O relógio marcava 19h59, na quarta (25), quando Renan Calheiros tomou o microfone para qualificar como "oportunista e covarde" a nota oficial na qual o PT tentava se desvincular dos atos de gangsterismo de Delcídio do Amaral. Depois, como a confirmar o diagnóstico de Calheiros, o líder petista Humberto Costa encaminhou o voto de sua bancada, contrário à prisão determinada pelo STF.

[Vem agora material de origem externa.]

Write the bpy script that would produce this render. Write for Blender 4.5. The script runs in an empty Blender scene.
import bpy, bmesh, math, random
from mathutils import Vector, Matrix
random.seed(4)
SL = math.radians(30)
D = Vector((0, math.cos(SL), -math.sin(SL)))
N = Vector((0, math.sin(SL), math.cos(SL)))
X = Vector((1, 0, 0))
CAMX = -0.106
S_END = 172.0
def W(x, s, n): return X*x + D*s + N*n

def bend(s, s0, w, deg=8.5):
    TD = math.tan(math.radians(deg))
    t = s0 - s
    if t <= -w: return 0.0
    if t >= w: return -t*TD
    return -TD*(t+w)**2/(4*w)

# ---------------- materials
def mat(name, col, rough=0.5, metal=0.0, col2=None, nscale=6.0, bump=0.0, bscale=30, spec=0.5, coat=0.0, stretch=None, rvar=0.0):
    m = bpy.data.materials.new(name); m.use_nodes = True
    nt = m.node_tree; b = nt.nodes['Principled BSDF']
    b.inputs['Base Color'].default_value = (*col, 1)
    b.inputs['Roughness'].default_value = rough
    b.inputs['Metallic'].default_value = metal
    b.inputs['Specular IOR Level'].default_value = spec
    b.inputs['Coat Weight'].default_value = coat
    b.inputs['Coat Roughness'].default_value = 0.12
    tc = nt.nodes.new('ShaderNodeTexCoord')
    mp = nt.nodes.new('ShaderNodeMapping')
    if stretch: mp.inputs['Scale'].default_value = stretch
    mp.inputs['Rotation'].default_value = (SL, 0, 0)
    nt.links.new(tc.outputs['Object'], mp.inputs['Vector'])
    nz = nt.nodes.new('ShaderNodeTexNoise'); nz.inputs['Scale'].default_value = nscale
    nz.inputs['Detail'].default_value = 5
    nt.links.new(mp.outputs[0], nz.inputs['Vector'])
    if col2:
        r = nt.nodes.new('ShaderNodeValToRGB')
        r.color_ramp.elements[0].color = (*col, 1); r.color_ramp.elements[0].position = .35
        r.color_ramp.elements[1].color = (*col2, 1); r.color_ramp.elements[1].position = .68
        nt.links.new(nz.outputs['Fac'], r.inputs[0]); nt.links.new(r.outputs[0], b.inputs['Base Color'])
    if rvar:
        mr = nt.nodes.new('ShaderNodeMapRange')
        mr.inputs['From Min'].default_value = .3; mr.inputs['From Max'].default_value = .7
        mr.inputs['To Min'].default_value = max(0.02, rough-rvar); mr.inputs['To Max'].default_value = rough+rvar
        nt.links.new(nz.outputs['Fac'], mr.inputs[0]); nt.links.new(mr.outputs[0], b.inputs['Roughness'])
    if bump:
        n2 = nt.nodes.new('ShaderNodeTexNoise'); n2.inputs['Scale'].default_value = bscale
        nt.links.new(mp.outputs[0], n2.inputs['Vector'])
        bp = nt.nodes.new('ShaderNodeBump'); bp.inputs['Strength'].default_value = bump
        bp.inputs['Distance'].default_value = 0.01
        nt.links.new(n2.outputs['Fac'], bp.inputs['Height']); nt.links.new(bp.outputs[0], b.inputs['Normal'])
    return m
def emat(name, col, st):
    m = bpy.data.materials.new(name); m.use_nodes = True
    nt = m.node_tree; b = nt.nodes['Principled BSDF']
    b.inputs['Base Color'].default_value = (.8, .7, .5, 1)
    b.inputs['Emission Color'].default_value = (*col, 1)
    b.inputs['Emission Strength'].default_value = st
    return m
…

Um a um, com apenas duas exceções, os senadores do PT expuseram-se ao escárnio público, votando pela libertação do celerado. Uma análise apressada indicaria a cisão entre a direção partidária e a bancada no Senado. De fato, não foi isso: os senadores petistas inclinaram-se à voz do Planalto. Delcídio é um fio desencapado.
A
voz do Planalto soou três vezes na sessão do Senado. Na primeira, às
19h06, o deputado José Pimentel, líder do governo no Congresso, propôs
que, violando a Constituição, os senadores escondessem seus votos na
urna do segredo.
Na segunda, pela boca alugada de Calheiros, o governo
rasgou a nota petista assinada por Rui Falcão. Na terceira, às 20h59,
quando tudo já estava perdido, Humberto Costa chamou seus pares a
praticarem o gesto de autoimolação destinado a conquistar o silêncio do
companheiro preso. Delcídio nunca foi um “soldado do partido”, como
Delúbio ou Vaccari. Mas, como eles, sabe demais.

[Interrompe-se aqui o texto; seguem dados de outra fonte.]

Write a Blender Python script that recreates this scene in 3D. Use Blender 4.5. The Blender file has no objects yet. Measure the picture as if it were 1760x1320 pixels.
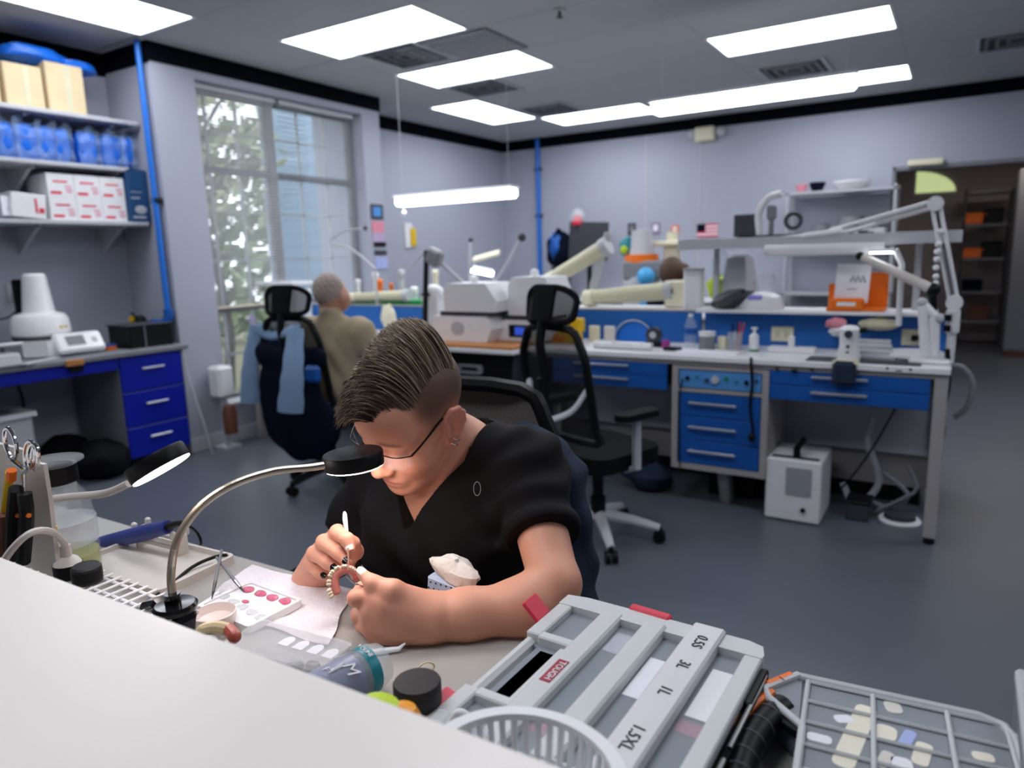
import bpy, bmesh, math, random
import numpy as np
from mathutils import Matrix, Vector
random.seed(7); np.random.seed(7)
S = bpy.context.scene
COL = S.collection
PI = math.pi

# ------------------------------------------------------------------ camera
FPX = 1215.0; CAMH = 1.405
YAW, PITCH, ROLL = map(math.radians, (-32.27, 10.30, 1.60))
def _cam():
    cy, sy = math.cos(YAW), math.sin(YAW); cp, sp = math.cos(PITCH), math.sin(PITCH)
    f = Vector((sy*cp, cy*cp, -sp)); r = Vector((cy, -sy, 0)); d = f.cross(r)
    cr, sr = math.cos(ROLL), math.sin(ROLL)
    return cr*r + sr*d, -sr*r + cr*d, f
CR, CD, CF = _cam()
cd = bpy.data.cameras.new('camera'); cam = bpy.data.objects.new('camera', cd); COL.objects.link(cam)
m = Matrix((CR, -CD, -CF)).transposed().to_4x4(); m.translation = (0, 0, CAMH); cam.matrix_world = m
cd.sensor_fit = 'HORIZONTAL'; cd.sensor_width = 36.0; cd.lens = FPX/1760*36.0
cd.clip_start = 0.02; cd.clip_end = 200
cd.dof.use_dof = True; cd.dof.focus_distance = 1.13; cd.dof.aperture_fstop = 3.2
S.camera = cam
# ------------------------------------------------------------------ world, exposure
S.view_settings.view_transform = 'Standard'; S.view_settings.look = 'None'
S.view_settings.gamma = 1.0; S.view_settings.use_curve_mapping = False
S.view_settings.exposure = 0.07
w = bpy.data.worlds.new('world'); S.world = w; w.use_nodes = True
w.node_tree.nodes['Background'].inputs[0].default_value = (0.86, 0.93, 1.0, 1)
w.node_tree.nodes['Background'].inputs[1].default_value = 3.2
PANEL_STRENGTH = 9.5

# ------------------------------------------------------------------ pixel + known plane -> point of the place
def _ray(x, y): return CR*((x-880)/FPX) + CD*((y-660)/FPX) + CF
def PY(x, y, Y): r = _ray(x, y)*1.0; r *= Y/r.y; r.z += CAMH; return r
def PX(x, y, X): r = _ray(x, y)*1.0; r *= X/r.x; r.z += CAMH; return r
def PZ(x, y, Z): r = _ray(x, y)*1.0; r *= (Z-CAMH)/r.z; r.z += CAMH; return r

# ------------------------------------------------------------------ materials
def lin(c):
    if isinstance(c, str):
        c = [int(c[i:i+2], 16)/255 for i in (0, 2, 4)]
    return tuple(v/12.92 if v <= .04045 else ((v+.055)/1.055)**2.4 for v in c)
MATS = {}
def mat(name, col, rough=.5, metal=0, var=.06, vscale=14, bump=0, bscale=60, trans=0, alpha=1, emit=0, emcol=None, sss=0, coat=0, spec=.5, ior=1.45):
    if name in MATS: return MATS[name]
    m = bpy.data.materials.new(name); m.use_nodes = True
    nt = m.node_tree; b = nt.nodes['Principled BSDF']; L = lin(col)
    b.inputs['Roughness'].default_value = rough; b.inputs['Metallic'].default_value = metal
    b.inputs['Transmission Weight'].default_value = trans; b.inputs['Alpha'].default_value = alpha
    b.inputs['IOR'].default_value = ior; b.inputs['Coat Weight'].default_value = coat
    b.inputs['Specular IOR Level'].default_value = spec
    if sss: b.inputs['Subsurface Weight'].default_value = sss; b.inputs['Subsurface Radius'].default_value = (.012, .004, .002); b.inputs['Subsurface Scale'].default_value = 1
    tc = nt.nodes.new('ShaderNodeTexCoord')
    nz = nt.nodes.new('ShaderNodeTexNoise'); nz.inputs['Scale'].default_value = vscale; nz.inputs['Detail'].default_value = 4
    nt.links.new(tc.outputs['Object'], nz.inputs['Vector'])
    mx = nt.nodes.new('ShaderNodeMix'); mx.data_type = 'RGBA'
    mx.inputs[6].default_value = tuple(max(0, v*(1-var)) for v in L)+(1,)
    mx.inputs[7].default_value = tuple(min(1, v*(1+var)) for v in L)+(1,)
    nt.links.new(nz.outputs['Fac'], mx.inputs[0]); nt.links.new(mx.outputs[2], b.inputs['Base Color'])
    if bump:
        n2 = nt.nodes.new('ShaderNodeTexNoise'); n2.inputs['Scale'].default_value = bscale; n2.inputs['Detail'].default_value = 3
        nt.links.new(tc.outputs['Object'], n2.inputs['Vector'])
        bp = nt.nodes.new('ShaderNodeBump'); bp.inputs['Strength'].default_value = bump; bp.inputs['Distance'].default_value = .01
        nt.links.new(n2.outputs['Fac'], bp.inputs['Height']); nt.links.new(bp.outputs[0], b.inputs['Normal'])
    if emit:
        b.inputs['Emission Color'].default_value = lin(emcol or col)+(1,); b.inputs['Emission Strength'].default_value = emit
    MATS[name] = m; return m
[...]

O personagem que tramava melar a Lava
Jato, organizando a fuga de Nestor Cerveró, um colaborador sentenciado,
não é um senador petista qualquer. Desde abril, desempenhava o papel de
líder do governo no Senado. Ele representava Dilma Rousseff na Câmara
Alta, condição que não perdeu mesmo após a delação de Fernando Baiano,
na qual figura como destinatário de US$ 1,5 milhão em propina pela
compra da refinaria de Pasadena. Delcídio tem algo a dizer sobre o único
documento do “petrolão” que leva a assinatura da presidente da
República.
Pasadena ocupa um lugar político
especial. O “petrolão” adquiriu dimensão explosiva em 18 de março de
2014, quando Dilma afirmou que, como presidente do Conselho de
Administração da Petrobras, aprovou a aquisição com base em “informações
incompletas” de um “relatório falho” produzido por Cerveró. Naquele
dia, tentando insular-se, a presidente rompeu o cristal da confiança que
a ligava a Lula: as relações entre ambos nunca mais foram as mesmas.
Os
blogs chapa-branca reverberaram a fúria do ex-presidente, vociferando
contra a “traição”. Dilma lançava Cerveró ao mar, desatando um nó
invisível no trançado da malha do “petrolão”. Hoje, tantos nós depois,
só o incerto silêncio de Delcídio pode evitar a exposição do capítulo
faltante na história oculta da Petrobras.
“No caso da Dilma, ele [Cerveró] diz: a
Dilma sabia de tudo de Pasadena.” São palavras de Delcídio, gravadas no
smartphone do filho de Cerveró. Só néscios duvidam de que “Dilma sabia
de tudo”, mas um processo exige mais que uma delação premiada. Delcídio,
um dos padrinhos da indicação de Cerveró à diretoria da Petrobras, sabe
“de tudo” –e é por isso que a voz do Planalto contrariou a do PT na
tensa sessão do Senado.
Diversos fios conectam Delcídio a
Bumlai, preso um dia antes. Foi o senador que apresentou o pecuarista a
Lula, intermediando uma bela e proveitosa amizade. Segundo duas delações
premiadas, a de Baiano e a do banqueiro Salim Schahin, Bumlai também
operou na esfera da Petrobras, influenciando a bilionária licitação de
um navio-sonda.
Dilma “sabia de tudo” sobre Pasadena, mas talvez não
soubesse de toda a extensão da pilhagem organizada na estatal. “Não é o
meu governo que está sendo acusado atualmente”, disse a presidente há um
mês, colocando o acento no pronome “meu” para enviar uma mensagem
óbvia.
O Planalto assustou-se com a prisão de
Delcídio. Mas o outro Planalto, o Planalto do B, tem motivos ainda
maiores para acender a luz de alerta vermelho.